What is being asked: Your task is to copy each line that has the word "picture".

--- Begin Supplied material ---

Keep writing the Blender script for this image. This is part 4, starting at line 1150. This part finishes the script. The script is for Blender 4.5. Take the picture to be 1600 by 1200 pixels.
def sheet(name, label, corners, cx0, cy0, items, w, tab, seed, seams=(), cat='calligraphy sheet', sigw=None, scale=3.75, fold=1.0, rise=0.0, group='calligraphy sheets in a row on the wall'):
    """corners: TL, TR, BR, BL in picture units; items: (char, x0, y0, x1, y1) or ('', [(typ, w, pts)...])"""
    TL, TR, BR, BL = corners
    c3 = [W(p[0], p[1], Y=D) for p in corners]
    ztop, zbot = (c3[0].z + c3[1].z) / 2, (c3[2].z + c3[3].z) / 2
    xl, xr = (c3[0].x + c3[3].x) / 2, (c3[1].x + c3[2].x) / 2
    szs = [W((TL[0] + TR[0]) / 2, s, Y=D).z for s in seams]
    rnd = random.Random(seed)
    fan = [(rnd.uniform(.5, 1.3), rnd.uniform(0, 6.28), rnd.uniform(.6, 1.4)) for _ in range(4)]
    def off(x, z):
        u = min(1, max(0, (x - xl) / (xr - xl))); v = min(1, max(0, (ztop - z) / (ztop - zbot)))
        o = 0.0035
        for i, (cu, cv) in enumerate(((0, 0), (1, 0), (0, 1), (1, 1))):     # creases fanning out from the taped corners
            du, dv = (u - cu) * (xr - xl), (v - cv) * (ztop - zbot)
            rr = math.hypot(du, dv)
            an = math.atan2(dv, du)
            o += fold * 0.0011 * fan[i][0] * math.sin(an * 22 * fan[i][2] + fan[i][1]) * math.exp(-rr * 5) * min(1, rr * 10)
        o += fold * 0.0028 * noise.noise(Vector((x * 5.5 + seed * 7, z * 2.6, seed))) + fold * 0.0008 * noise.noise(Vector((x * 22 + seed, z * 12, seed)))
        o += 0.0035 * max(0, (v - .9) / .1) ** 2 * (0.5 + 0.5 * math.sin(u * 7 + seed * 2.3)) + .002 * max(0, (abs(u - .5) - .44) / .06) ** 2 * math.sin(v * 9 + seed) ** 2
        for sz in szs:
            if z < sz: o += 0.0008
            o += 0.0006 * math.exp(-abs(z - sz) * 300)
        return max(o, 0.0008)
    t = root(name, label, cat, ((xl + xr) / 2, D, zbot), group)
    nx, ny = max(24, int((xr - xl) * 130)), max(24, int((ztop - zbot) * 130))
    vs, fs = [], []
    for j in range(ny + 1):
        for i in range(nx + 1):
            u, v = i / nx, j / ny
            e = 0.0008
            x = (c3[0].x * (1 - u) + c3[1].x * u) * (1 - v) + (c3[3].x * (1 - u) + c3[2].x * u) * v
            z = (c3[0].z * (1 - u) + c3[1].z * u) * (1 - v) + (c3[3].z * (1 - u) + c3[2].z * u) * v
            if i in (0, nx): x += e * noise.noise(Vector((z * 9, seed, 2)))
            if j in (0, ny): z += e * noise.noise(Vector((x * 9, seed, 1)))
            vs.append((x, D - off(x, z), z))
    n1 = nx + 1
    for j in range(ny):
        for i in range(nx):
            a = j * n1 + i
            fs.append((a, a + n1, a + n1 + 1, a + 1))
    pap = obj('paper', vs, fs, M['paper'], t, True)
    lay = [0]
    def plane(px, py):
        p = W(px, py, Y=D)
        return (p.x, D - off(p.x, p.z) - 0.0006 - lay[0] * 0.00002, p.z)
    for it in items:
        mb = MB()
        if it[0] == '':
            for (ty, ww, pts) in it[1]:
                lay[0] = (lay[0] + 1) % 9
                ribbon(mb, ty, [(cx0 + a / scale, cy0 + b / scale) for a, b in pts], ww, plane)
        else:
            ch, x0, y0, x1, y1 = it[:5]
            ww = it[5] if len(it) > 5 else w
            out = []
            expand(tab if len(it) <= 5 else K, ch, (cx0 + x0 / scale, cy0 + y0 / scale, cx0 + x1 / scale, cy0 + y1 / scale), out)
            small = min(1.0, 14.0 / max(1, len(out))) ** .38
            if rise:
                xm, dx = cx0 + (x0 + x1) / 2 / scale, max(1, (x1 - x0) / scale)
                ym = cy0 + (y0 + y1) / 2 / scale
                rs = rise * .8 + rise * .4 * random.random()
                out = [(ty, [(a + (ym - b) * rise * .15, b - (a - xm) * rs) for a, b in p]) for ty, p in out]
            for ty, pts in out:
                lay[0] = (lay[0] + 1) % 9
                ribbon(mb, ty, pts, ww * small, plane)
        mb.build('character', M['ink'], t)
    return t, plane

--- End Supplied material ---

Result for this exercise:
Keep writing the Blender script for this image. This is part 4, starting at line 1150. This part finishes the script. The script is for Blender 4.5. Take the picture to be 1600 by 1200 pixels.
    """corners: TL, TR, BR, BL in picture units; items: (char, x0, y0, x1, y1) or ('', [(typ, w, pts)...])"""